While speaking with friends and family who have children, an unfortunate theme that continues to run through our conversations is inadequacy. The complaints vary on topics and intensity but the core remains the same: many of us do not believe we are parenting well. But I believe many parents are out there giving everything they have in their role as a parent and simply are not always aware of their own wins -- their own magical moments. Let's make a decision to recognize our wins and use them as a source of encouragement, strength, and motivation.


Let's start celebrating all the ways in which we have given of ourselves, put aside our wants, shifted our expectations, and reworked our goals to help create a better future for the next generation. Yes, that's what parents do. No, we're not looking for an award or a parade. But we must celebrate the magnificent job we are doing every day. Remembering the title of our children's favorite books, bonding over similar tastes in music, and repeatedly acknowledging our children's uniqueness, power, and worth -- we are doing the job in every small and big moment that makes a difference for our children. But our biggest work as parents tends to be on ourselves.

Celebrate the wins

Sometimes we need to refocus and remember who we said we'd never be or always would be if we were parents. The real stuff. Not the six-year-old version of ourselves who shook an angry fist at the celestial bodies and declared, "When I have kids, I'm gonna let them stay up all night and eat whatever they want!" We need to remember we said we’d love our children, no matter the situations they found (or put) themselves in; we’d be reliable and present at the moment; we’d respect their opinions, even when we had to override them for their benefit. Maybe the focus is on making sure our children feel seen and heard, understood and appreciated.

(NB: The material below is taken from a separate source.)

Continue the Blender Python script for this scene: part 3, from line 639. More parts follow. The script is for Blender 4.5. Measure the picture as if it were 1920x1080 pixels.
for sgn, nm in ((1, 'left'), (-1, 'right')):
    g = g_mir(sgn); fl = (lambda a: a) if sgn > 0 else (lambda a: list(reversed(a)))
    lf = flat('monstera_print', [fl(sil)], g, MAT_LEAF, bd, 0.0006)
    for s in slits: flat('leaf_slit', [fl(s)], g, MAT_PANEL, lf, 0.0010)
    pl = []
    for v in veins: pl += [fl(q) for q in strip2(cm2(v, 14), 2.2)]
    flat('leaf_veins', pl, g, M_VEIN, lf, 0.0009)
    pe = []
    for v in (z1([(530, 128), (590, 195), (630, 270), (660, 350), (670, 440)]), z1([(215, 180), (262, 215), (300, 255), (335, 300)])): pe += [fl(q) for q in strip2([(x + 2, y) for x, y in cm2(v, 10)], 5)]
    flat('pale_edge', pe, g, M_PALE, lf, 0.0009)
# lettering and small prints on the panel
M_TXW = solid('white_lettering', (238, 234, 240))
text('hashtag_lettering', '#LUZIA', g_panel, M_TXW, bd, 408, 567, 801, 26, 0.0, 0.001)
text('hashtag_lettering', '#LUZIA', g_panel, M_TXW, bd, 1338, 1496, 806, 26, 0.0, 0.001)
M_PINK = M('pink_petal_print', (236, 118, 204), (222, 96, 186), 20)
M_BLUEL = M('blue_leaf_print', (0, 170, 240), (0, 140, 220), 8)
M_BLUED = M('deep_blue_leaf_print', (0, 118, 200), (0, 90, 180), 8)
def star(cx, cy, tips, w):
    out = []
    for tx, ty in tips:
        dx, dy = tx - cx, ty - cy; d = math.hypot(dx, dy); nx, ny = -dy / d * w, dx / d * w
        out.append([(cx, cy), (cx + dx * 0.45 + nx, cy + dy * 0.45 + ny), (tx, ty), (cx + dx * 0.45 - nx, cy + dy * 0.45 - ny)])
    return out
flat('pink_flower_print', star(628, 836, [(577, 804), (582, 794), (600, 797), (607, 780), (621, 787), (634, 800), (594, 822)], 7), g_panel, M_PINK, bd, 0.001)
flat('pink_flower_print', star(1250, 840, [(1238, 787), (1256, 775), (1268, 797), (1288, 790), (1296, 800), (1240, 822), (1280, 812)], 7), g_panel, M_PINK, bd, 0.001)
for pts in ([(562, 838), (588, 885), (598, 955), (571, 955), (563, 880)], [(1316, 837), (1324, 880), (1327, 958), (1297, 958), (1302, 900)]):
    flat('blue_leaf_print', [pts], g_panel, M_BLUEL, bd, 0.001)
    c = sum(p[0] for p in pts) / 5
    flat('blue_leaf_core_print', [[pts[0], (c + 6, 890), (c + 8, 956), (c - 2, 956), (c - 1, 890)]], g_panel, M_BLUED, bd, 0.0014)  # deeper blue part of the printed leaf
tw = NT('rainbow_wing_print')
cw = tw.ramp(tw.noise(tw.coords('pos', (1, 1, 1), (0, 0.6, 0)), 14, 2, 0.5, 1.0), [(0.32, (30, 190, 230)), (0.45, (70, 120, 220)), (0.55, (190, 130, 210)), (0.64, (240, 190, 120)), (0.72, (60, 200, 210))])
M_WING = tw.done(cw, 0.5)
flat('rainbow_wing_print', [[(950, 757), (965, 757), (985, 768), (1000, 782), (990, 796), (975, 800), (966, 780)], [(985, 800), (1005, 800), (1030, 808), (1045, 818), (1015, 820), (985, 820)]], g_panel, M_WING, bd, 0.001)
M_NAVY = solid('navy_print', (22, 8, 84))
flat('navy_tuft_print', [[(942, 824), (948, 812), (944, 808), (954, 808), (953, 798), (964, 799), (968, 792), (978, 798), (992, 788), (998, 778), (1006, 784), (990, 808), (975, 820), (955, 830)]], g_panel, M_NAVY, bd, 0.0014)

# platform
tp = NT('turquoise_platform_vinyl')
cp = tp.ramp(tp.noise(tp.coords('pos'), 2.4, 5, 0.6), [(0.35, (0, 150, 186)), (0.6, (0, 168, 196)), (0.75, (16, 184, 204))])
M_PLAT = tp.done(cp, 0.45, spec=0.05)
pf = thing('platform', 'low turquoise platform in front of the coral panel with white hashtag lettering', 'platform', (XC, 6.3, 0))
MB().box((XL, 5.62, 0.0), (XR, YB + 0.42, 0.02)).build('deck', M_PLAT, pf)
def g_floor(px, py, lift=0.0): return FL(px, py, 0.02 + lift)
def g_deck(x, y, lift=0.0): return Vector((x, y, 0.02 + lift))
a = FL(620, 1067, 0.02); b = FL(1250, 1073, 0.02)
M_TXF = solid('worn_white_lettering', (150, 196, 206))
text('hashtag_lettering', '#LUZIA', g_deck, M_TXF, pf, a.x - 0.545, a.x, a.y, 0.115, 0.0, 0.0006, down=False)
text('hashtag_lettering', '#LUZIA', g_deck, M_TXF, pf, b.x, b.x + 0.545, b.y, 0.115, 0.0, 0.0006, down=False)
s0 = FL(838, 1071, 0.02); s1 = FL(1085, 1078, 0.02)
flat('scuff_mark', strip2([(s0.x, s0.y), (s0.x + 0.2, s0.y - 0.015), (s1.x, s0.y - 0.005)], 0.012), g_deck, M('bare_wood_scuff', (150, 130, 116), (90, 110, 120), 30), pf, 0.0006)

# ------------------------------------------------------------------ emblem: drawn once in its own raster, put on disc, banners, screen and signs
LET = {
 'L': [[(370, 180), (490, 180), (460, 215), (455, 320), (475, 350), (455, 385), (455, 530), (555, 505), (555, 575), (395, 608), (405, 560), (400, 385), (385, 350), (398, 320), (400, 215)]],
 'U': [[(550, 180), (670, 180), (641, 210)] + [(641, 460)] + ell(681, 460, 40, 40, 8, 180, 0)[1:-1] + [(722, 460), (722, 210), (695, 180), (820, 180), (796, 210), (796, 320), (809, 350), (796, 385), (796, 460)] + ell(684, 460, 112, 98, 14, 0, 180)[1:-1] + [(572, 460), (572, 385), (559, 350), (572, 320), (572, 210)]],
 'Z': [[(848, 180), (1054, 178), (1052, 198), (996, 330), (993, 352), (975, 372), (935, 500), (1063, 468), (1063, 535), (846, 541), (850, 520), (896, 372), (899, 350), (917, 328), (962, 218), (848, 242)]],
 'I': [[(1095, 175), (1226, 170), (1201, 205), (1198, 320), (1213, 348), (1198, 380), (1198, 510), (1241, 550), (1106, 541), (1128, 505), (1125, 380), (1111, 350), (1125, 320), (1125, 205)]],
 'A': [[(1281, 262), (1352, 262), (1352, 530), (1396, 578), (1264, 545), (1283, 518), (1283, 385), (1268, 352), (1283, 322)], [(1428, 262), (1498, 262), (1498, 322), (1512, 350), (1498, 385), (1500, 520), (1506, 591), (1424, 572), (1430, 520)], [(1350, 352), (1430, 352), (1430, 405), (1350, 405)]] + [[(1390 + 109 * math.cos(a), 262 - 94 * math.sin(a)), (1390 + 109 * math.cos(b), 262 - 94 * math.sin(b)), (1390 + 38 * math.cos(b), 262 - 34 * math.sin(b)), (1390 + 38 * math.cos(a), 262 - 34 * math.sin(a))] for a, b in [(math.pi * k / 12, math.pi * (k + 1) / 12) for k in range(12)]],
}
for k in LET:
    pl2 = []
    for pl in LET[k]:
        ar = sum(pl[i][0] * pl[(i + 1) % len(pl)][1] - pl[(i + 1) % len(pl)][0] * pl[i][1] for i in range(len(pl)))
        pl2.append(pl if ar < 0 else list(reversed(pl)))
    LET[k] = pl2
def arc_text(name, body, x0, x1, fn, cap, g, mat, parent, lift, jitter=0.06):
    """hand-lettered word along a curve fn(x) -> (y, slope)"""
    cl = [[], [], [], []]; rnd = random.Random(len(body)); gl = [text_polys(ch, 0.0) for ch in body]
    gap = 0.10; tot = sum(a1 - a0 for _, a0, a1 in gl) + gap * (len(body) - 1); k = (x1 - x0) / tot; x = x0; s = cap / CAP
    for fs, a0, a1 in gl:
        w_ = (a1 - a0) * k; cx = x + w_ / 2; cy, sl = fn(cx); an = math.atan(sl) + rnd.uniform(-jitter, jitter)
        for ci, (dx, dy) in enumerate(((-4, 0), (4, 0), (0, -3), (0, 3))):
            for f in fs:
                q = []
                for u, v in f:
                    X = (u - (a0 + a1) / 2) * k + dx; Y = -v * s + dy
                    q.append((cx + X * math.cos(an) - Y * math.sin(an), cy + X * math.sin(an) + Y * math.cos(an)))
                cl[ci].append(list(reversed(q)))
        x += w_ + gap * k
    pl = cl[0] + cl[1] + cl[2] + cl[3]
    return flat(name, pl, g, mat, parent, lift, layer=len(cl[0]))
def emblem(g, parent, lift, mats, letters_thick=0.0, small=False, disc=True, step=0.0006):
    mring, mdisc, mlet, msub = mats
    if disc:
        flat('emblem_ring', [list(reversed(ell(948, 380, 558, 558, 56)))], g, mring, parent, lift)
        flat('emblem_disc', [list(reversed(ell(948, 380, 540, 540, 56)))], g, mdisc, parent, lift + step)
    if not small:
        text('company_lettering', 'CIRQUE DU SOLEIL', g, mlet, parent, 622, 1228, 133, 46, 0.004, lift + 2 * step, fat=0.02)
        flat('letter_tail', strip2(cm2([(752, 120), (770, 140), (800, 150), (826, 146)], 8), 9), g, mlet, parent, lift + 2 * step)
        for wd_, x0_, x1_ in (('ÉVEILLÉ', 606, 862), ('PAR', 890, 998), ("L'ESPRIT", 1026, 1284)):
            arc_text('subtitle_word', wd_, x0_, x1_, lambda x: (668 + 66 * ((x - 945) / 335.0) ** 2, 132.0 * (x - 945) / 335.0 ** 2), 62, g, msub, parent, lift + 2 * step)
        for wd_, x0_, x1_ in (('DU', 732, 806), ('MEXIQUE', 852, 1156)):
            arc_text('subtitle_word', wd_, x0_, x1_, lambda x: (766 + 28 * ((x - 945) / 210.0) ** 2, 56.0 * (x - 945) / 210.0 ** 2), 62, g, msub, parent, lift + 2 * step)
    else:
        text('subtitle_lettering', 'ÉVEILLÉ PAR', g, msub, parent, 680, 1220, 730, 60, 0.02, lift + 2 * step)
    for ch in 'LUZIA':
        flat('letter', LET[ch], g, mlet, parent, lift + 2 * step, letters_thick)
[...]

No matter our upbringing or childhood experiences, we must never stop refining ourselves, and let's celebrate the wins. We might not get the opportunity to prepare to be parents, but we get the honor of the journey of refinement, the process of becoming better than when we started. That's where we can make up for not having a real chance at preparation--allowing the parenting journey to enrich our lives not only with these incredible additions to our lives, but also with elevating our own existence.


We must choose to work toward and see the best version of ourselves. Then push from within to embody that version.